Baroness Hollins added: “I think the pope does understand the seriousness of it and I think there are many other leaders who do” but that in the Vatican there remained “some people struggling to come to terms with it”.
Spin city
Here, too, spin has entered the equation. Following Marie Collins’s resignation from the Vatican commission last Wednesday, a certain “empathy” has been filtering from predictable Vatican quarters.
That she should resign was so understandable really, is the gist of this faux would-be-compassionate line. It might even be a blessing in disguise where she is concerned, it has been put.
Collins, it suggests, was in an invidious position where other survivors are concerned, as being part of the commission often left her trapped between loyalty to it and to fellow survivors.

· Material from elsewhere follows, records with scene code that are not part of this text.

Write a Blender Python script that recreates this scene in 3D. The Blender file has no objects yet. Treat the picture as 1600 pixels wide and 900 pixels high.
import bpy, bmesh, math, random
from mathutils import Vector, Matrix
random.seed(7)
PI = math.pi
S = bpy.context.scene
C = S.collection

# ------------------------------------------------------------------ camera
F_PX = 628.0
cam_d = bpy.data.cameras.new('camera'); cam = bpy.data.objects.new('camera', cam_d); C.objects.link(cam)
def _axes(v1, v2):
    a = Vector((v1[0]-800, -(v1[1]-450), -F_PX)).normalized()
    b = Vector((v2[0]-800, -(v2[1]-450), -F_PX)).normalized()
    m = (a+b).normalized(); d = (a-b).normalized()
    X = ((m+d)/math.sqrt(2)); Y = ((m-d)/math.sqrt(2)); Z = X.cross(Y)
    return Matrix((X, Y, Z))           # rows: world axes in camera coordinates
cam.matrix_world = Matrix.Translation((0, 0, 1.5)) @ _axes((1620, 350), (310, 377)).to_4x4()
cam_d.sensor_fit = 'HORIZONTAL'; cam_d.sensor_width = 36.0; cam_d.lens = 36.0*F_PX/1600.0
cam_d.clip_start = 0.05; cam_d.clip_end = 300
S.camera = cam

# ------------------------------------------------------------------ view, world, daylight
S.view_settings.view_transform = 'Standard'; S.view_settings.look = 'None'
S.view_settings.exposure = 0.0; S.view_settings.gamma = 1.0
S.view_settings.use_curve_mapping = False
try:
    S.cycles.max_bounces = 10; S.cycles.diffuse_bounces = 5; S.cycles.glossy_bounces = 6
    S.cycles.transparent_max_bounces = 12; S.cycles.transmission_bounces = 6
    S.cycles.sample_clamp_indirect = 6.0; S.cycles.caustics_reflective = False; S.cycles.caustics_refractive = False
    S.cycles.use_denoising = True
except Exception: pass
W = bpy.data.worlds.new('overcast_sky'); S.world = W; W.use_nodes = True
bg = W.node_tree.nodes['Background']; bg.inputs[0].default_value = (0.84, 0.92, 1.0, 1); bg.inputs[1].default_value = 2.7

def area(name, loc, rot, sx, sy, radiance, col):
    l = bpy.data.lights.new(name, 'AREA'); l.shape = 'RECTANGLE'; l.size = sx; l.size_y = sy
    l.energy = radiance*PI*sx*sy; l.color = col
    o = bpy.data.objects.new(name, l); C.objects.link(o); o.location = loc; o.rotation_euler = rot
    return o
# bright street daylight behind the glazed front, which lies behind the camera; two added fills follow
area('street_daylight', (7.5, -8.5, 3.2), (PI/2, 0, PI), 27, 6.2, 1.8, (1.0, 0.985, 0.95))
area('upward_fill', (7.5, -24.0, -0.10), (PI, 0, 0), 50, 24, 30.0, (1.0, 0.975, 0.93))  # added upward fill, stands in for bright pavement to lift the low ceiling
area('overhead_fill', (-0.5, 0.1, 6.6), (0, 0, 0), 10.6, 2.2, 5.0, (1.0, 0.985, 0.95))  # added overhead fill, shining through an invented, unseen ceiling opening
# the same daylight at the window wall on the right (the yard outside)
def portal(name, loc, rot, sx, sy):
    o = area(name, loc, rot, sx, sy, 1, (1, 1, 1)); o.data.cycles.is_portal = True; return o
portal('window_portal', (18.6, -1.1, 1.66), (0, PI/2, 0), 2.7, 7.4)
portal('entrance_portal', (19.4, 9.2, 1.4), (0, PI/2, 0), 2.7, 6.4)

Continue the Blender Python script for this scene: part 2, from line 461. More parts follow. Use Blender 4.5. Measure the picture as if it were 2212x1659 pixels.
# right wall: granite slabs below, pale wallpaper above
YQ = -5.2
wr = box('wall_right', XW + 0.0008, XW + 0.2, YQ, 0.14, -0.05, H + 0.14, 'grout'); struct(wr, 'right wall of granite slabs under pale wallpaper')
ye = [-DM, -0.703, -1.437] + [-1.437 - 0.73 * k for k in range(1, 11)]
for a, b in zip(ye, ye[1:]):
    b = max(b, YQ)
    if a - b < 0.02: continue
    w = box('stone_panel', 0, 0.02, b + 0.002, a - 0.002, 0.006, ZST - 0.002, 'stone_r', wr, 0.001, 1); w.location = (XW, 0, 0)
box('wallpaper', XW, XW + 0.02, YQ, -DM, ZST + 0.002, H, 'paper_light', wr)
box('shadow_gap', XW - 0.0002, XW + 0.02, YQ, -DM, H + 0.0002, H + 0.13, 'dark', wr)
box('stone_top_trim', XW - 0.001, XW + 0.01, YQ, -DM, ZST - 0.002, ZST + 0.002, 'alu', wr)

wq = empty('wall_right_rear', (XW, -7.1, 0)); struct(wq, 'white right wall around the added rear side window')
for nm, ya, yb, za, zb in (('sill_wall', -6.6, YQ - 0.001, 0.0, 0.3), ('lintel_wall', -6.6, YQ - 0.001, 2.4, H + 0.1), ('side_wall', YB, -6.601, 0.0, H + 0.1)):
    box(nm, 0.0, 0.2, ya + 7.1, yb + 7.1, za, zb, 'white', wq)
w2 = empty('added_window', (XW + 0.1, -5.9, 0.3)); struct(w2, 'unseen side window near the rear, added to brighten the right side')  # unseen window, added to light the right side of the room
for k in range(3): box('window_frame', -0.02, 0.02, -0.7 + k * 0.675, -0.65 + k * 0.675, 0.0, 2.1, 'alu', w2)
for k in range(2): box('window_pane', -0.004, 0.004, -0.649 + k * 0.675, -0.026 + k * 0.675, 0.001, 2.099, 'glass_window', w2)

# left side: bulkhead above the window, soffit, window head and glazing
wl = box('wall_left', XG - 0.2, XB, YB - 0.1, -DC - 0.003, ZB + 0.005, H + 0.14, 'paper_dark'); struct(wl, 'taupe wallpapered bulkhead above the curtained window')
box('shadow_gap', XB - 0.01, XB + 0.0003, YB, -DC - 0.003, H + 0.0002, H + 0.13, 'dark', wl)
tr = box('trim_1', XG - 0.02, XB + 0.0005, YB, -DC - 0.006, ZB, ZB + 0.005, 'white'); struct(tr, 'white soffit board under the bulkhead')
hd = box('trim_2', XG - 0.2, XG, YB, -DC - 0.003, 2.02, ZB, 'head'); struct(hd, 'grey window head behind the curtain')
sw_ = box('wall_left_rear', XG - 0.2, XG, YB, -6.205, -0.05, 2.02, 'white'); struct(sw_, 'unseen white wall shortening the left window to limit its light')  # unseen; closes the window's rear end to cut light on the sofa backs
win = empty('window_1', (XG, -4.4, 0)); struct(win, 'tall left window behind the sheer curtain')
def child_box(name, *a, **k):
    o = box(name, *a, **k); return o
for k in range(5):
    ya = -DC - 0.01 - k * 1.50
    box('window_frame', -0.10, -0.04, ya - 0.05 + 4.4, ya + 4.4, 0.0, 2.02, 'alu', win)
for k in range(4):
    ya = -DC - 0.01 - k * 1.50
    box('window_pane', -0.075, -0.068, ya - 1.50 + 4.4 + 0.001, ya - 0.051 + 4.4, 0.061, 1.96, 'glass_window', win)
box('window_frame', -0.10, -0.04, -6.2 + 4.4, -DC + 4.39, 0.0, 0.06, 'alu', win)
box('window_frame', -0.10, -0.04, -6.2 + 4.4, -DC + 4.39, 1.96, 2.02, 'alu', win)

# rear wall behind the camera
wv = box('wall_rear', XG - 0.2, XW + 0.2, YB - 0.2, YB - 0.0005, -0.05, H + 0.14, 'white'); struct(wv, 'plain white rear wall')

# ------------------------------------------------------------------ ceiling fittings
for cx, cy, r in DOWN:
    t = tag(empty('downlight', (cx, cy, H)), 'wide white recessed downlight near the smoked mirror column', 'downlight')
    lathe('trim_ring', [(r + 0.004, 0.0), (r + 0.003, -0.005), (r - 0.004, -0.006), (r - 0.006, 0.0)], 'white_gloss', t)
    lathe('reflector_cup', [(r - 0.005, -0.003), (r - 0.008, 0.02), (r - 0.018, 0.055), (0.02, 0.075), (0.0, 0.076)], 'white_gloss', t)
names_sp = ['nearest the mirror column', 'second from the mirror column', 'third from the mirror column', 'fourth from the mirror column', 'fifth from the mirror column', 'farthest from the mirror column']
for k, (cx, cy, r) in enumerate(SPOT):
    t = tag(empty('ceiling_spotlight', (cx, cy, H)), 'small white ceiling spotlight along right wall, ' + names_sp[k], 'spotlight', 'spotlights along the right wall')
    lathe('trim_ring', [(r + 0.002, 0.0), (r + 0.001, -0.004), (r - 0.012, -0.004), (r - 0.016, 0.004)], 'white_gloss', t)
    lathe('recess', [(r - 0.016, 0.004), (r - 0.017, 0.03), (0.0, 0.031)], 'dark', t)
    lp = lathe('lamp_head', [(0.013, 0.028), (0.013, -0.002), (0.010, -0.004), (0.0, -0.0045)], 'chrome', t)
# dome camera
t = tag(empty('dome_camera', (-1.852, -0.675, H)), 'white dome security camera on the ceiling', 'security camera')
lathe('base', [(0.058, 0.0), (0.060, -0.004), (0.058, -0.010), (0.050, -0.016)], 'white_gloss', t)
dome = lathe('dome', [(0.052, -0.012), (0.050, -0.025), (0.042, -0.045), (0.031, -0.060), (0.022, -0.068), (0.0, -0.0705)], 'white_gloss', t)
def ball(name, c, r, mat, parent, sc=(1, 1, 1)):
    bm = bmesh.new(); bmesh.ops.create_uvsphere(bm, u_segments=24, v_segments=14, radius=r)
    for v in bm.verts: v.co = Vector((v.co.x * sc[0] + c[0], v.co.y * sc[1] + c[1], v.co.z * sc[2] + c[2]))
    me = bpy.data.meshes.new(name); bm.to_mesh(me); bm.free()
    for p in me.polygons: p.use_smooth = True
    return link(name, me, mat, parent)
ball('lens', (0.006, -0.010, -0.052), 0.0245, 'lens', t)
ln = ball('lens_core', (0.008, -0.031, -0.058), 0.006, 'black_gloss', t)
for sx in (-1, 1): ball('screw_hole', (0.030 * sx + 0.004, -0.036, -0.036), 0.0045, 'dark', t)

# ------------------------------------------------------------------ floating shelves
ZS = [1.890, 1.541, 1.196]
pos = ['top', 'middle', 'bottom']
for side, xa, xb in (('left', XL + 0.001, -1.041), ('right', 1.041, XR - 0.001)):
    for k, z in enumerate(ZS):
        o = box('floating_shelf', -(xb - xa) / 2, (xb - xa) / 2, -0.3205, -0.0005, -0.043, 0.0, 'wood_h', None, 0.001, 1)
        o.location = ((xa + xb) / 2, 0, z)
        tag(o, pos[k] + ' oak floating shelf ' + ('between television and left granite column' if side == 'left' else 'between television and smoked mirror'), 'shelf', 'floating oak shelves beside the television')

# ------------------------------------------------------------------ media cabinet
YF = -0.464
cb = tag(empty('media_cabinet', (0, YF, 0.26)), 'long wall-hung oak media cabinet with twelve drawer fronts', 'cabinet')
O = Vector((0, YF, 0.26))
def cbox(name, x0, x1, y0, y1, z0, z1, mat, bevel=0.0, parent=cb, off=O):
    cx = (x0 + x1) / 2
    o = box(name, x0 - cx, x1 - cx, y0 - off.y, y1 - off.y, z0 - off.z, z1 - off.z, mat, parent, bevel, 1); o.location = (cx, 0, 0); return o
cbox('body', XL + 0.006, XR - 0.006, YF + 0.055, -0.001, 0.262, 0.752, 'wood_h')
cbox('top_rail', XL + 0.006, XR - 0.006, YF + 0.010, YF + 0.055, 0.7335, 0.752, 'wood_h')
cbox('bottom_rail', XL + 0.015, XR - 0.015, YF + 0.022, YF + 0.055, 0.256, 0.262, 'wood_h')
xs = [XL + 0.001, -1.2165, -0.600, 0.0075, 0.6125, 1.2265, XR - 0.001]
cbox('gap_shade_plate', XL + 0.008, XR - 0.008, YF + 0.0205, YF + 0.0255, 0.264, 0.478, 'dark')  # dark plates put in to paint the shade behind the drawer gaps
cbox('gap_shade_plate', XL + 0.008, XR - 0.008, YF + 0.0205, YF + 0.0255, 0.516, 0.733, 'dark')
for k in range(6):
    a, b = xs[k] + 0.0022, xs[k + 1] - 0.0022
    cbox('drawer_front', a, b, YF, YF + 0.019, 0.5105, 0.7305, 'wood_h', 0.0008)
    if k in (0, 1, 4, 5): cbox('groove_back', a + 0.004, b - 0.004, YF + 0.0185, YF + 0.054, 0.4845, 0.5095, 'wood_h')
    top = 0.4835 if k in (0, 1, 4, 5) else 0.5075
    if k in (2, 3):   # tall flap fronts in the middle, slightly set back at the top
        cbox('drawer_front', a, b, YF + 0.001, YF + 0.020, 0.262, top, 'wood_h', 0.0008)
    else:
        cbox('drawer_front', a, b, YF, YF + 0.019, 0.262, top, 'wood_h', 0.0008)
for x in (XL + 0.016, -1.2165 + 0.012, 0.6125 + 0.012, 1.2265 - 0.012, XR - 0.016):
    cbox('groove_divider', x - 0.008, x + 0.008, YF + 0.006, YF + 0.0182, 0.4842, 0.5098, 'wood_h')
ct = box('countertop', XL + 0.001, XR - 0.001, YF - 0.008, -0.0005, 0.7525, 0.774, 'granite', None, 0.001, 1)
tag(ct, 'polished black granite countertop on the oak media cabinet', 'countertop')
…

This "enlightened" Vatican spin argues that survivors such as Ms Collins need to be free to speak out publicly to help keep the church honest, from the outside! Hers is an essential role, from the outside. Hers is a difficult role to play, from the inside.
Such “empathy” from Vatican bureaucrats is misplaced as it forgets, or may not be aware of, Collins’s 20-year plus history of successfully circumventing their counterparts in Dublin and at a national level in the Irish church where she helped prepare child protection guidelines while also withstanding outrageous slings and arrows from fellow survivors.
It is doubtful Collins will be moved by the new “understanding” currently wafting from some in the Vatican, the gist of which is that the commission for the protection of minors is better off without abuse survivors anyhow, now that they are at last rid of this “troublesome” woman.
Yes, like Sir Humphrey, some in Rome would prefer that commission members “never know more than they need to know” about clerical child sex abuse. And, no doubt, they would happily supply members with what they feel they need to know.
Then they can resort once more to those three great articles of faith held to so dearly by senior bureaucrats everywhere, that “it takes longer to do things quickly; it’s more expensive to do them cheaply; and it’s more democratic to do them in secret”.